The full USB4 panel should do. To exclude most weird stuff in 3 situations:

Here my ADL-P TB4 as example. The DP In Adapters shows 2 for this controller (which for Intel has 2 ports. Both on the same side with FW). “Tunneled DP IN Adapters” counts exactly what it says, active DP connections through USB4/TB3. And “Unavailable DP IN Adapters” counts if they are made unavailable by for example native output which does bypass the USB4 router, and still makes it unavailable for the 2nd tunnel / port. This should indicate if some outputs are shared somehow. And multiple ports in the same controller should always share their DP In adapters.

And if you really want to go hard, you can enable the the “Device Portal” in Windows Developer Settings. (Should require installation and a reboot to actually start the webserver whenever the system booted with the option disabled). That shows the full graphic that would also be perfect to 100% confirm the use of the 2nd tunnel if a device is connected that does. Here is an example of that (with a topology of 3 TB3/USB4 devices connected: Caldigit Element Hub - Goshen Ridge, Dell WD19TB -Titan Ridge, Anker 556 - Via VL830)


It shows nicely how the tunnels are routed and which In/Out adapters are used and which are still free. Native output will bypass the USB4 router, so will never be visible in this graphic. And it will not use a “USB4 DP In Adapter” either, even though with Intel, the incoming DP connection will be unavailable if its used that way.

As much as I dislike windows 11, the usb4 settings page and that device portal thing is really nice.

It definitely looks like it reports two, if they work I can’t test as I don’t have the devices for it.

Nothing connected


Usb-c display connected directly (as far as I can tell that makes no difference)
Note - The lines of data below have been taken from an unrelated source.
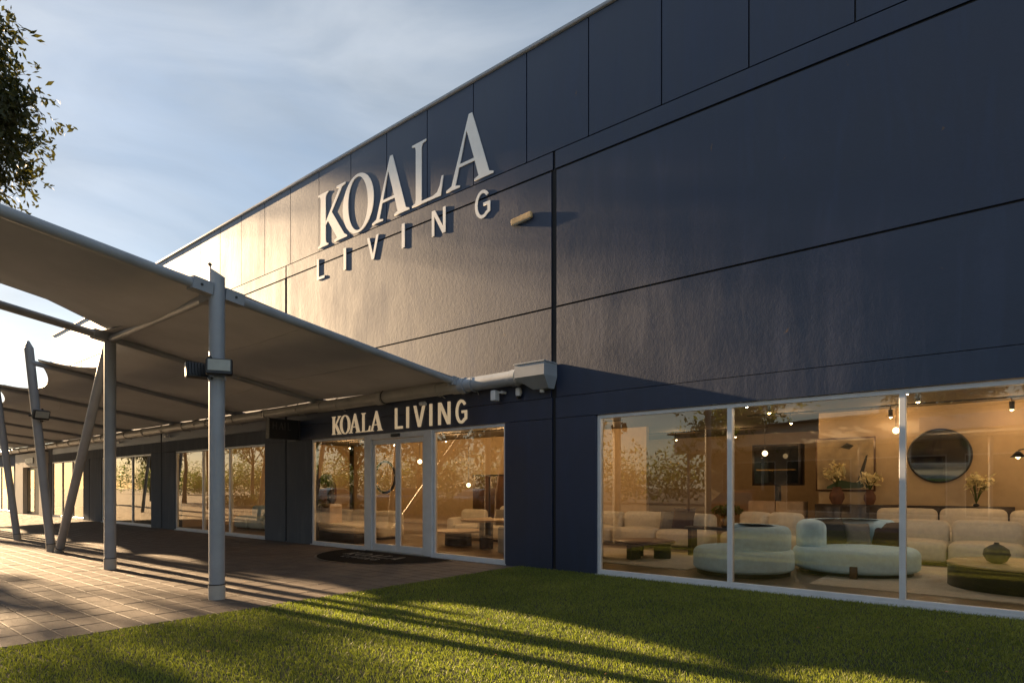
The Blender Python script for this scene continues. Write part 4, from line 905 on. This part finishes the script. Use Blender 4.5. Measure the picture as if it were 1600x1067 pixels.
# ------------------------------------------------------------------ parked cars (mirrored in the far windows)
def car(loc, rz, mat, label):
    t = thing('parked_car', label, 'car', loc, rz, 'cars parked across the drive')
    sec = [(-2.15, .35, .62, .62, .70), (-2.05, .28, .80, .82, .80), (-1.5, .25, .92, .96, .84), (-1.1, .25, .95, 1.00, .86), (-.4, .25, .95, 1.42, .86), (.5, .25, .94, 1.45, .86), (1.1, .25, .93, 1.30, .85), (1.75, .26, .93, .98, .84), (2.1, .30, .86, .88, .80), (2.2, .38, .66, .66, .72)]
    m = MB(); n = 10; vs = []
    for x, z0, zb, zt, hw in sec:
        tw = hw*(.74 if zt > 1.1 else .93)
        vs += [(x, -hw*.9, z0), (x, -hw, z0+.15), (x, -hw, zb-.08), (x, -hw*.97, zb), (x, -tw, zt), (x, tw, zt), (x, hw*.97, zb), (x, hw, zb-.08), (x, hw, z0+.15), (x, hw*.9, z0)]
    fs = [(i*n+j, i*n+(j+1) % n, (i+1)*n+(j+1) % n, (i+1)*n+j) for i in range(len(sec)-1) for j in range(n)] + [tuple(range(n))[::-1], tuple((len(sec)-1)*n+j for j in range(n))]
    m.add(vs, fs); body = m.build('body', mat, t, 35)
    for sy in (-1, 1):
        g = MB(); g.add([(-.95, sy*.862, 1.0), (1.25, sy*.845, 1.0), (.95, sy*.70, 1.33), (.45, sy*.655, 1.40), (-.38, sy*.66, 1.37)], [(0, 1, 2, 3, 4)]); g.build('side_window', 'car_glass', body)
        for x in (-1.35, 1.35):
            wl_ = MB(); wl_.tube([(x, sy*.66, .33), (x, sy*.885, .33)], .33, 20); wl_ = wl_.build('wheel', 'tyre', t, 40); MB().tube([(x, sy*.87, .33), (x, sy*.892, .33)], .2, 14).build('rim', 'rim', wl_, 40)
        MB().bbox(-2.2, -2.08, sy*.62-.1, sy*.62+.1, .66, .78, .02).build('headlight', 'lens', t); MB().bbox(2.1, 2.21, sy*.62-.1, sy*.62+.1, .68, .82, .02).build('tail_light', 'tail_red', t)
    for x0, x1, z0, z1 in ((-1.08, -.42, 1.02, 1.40), (1.12, 1.72, 1.28, 1.0)):
        g = MB(); g.add([(x0-.02, -.76, z0), (x0-.02, .76, z0), (x1, .62, z1), (x1, -.62, z1)] if x0 < 0 else [(x0, -.62, z0+.02), (x0, .62, z0+.02), (x1, .76, z1), (x1, -.76, z1)], [(0, 1, 2, 3)]); g.build('windscreen', 'car_glass', body)
    return t
for i, (x, y, mt, lab) in enumerate(((-41, -18.8, 'car_white', 'white car parked across the drive at the far end'), (-33, -19, 'car_blue', 'blue car parked between white and silver ones'), (-25.5, -18.9, 'car_silver', 'silver car parked across from the entrance'), (-9, -17.2, 'car_red', 'red car parked before the opposite shop'), (3.5, -17.4, 'car_white', 'white car parked before the opposite shop'))):
    car((x, y, -.06), R(90+random.uniform(-4, 4)), mt, lab)
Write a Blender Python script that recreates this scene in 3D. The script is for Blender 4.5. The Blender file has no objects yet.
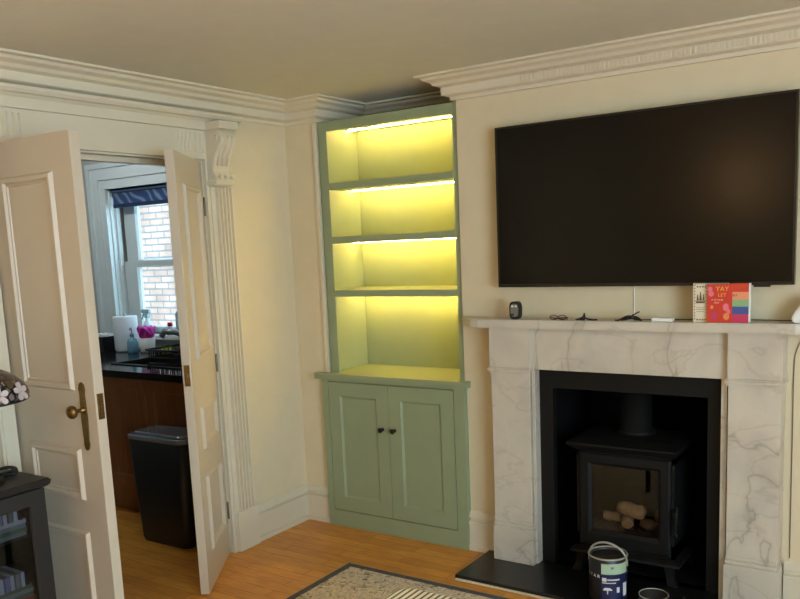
import bpy, bmesh, math, random
from mathutils import Vector, Matrix
random.seed(7)
PI = math.pi
C = bpy.context.scene.collection

# ------------------------------------------------------------------ materials
def lin(c):
    return tuple(((v/255)/12.92 if v/255 <= .04045 else ((v/255+.055)/1.055)**2.4) for v in c)
def mat(name, rgb, rough=.5, metal=0, spec=.5, noise=0, nscale=12, bump=0, bscale=60, coat=0, emit=None, estr=0):
    m = bpy.data.materials.new(name); m.use_nodes = True
    nt = m.node_tree; b = nt.nodes['Principled BSDF']
    col = lin(rgb)
    b.inputs['Roughness'].default_value = rough; b.inputs['Metallic'].default_value = metal
    b.inputs['Specular IOR Level'].default_value = spec
    b.inputs['Coat Weight'].default_value = coat
    tc = nt.nodes.new('ShaderNodeTexCoord')
    n = nt.nodes.new('ShaderNodeTexNoise'); n.inputs['Scale'].default_value = nscale; n.inputs['Detail'].default_value = 4
    nt.links.new(tc.outputs['Object'], n.inputs['Vector'])
    r = nt.nodes.new('ShaderNodeValToRGB'); a = max(noise, .01)
    r.color_ramp.elements[0].position = .3; r.color_ramp.elements[1].position = .7
    r.color_ramp.elements[0].color = tuple(x*(1-a) for x in col)+(1,)
    r.color_ramp.elements[1].color = tuple(min(1, x*(1+a)) for x in col)+(1,)
    nt.links.new(n.outputs['Fac'], r.inputs['Fac']); nt.links.new(r.outputs['Color'], b.inputs['Base Color'])
    if bump:
        n2 = nt.nodes.new('ShaderNodeTexNoise'); n2.inputs['Scale'].default_value = bscale; n2.inputs['Detail'].default_value = 3
        nt.links.new(tc.outputs['Object'], n2.inputs['Vector'])
        bp = nt.nodes.new('ShaderNodeBump'); bp.inputs['Strength'].default_value = bump; bp.inputs['Distance'].default_value = .01
        nt.links.new(n2.outputs['Fac'], bp.inputs['Height']); nt.links.new(bp.outputs['Normal'], b.inputs['Normal'])
    if emit:
        b.inputs['Emission Color'].default_value = lin(emit)+(1,); b.inputs['Emission Strength'].default_value = estr
    return m
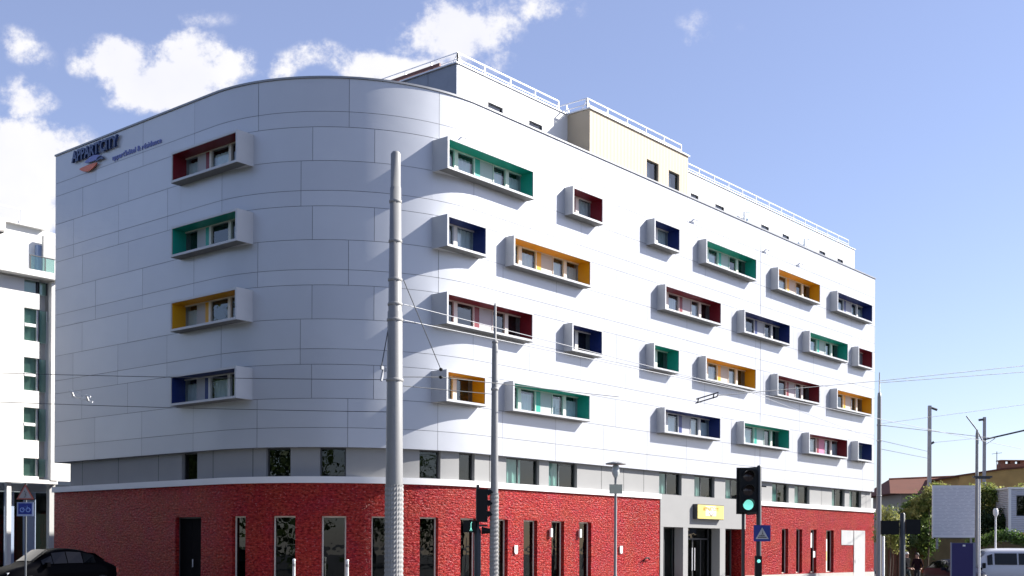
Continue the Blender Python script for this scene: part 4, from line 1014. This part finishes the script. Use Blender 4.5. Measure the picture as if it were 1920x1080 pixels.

Lenovo tb3 gen2 dock (40AN) connected (to the dasychain port, the host port falls back to usb-c mode for some reason)


I did not connect any displays to it because I did not feel like messing with the wiring on my desk but I had 3 displays working on it before.

Hope this helps.

It mostly helped me confirm the usb-c fallback thing on the host port isn’t a linux issue.

Only thing missing is the bandwidth distribution in a readable way. For when the 2nd DP connection will be throttled etc. Or how much PCIe bandwidth can be used at max. given USB3 and DP connections etc. Because the Windows USB4 connection manager is calculating and deciding all of that.

Also found somebody on reddit using a new Qualcomm XPS 13. Those also have the same layout with 2 USB4 routers, each with 2 DPs. And they even confirmed both working with a dock. So looks like those 2 DP connections are pretty much standard in practice. And AMD and Qualcomm do not even have ways in which the board designer can deprive them of the ports (with Intel, if they were to replace one USB4 out with a native DP/HDMI port, it would permanently consume the 2nd DP away from the other USB4 out).

Huh. I thought this was only a feature on old Alpine Ridge controllers and that Titan Ridge removed that. Apparently not (my Titan Ridge in my Dell WD19TB does not allow that).

Does not have what?

That both TB ports can be used arbitrarily as upstream or downstream ports. I thought only Alpine Ridge did this, because the initial controllers where shared between Host and Device. While Titan Ridge started to split the device controllers from the host controllers. Because only the device controller (Titan Ridge DD, what is in your dock) had the USB-C backwards compatibility with USB3 passthrough. I thought, starting with Titan Ridge the upstream and downstream ports were fixed and your dock would remain dark if you plugged the host into the TB-out port, just like mine (also with Titan Ridge DD).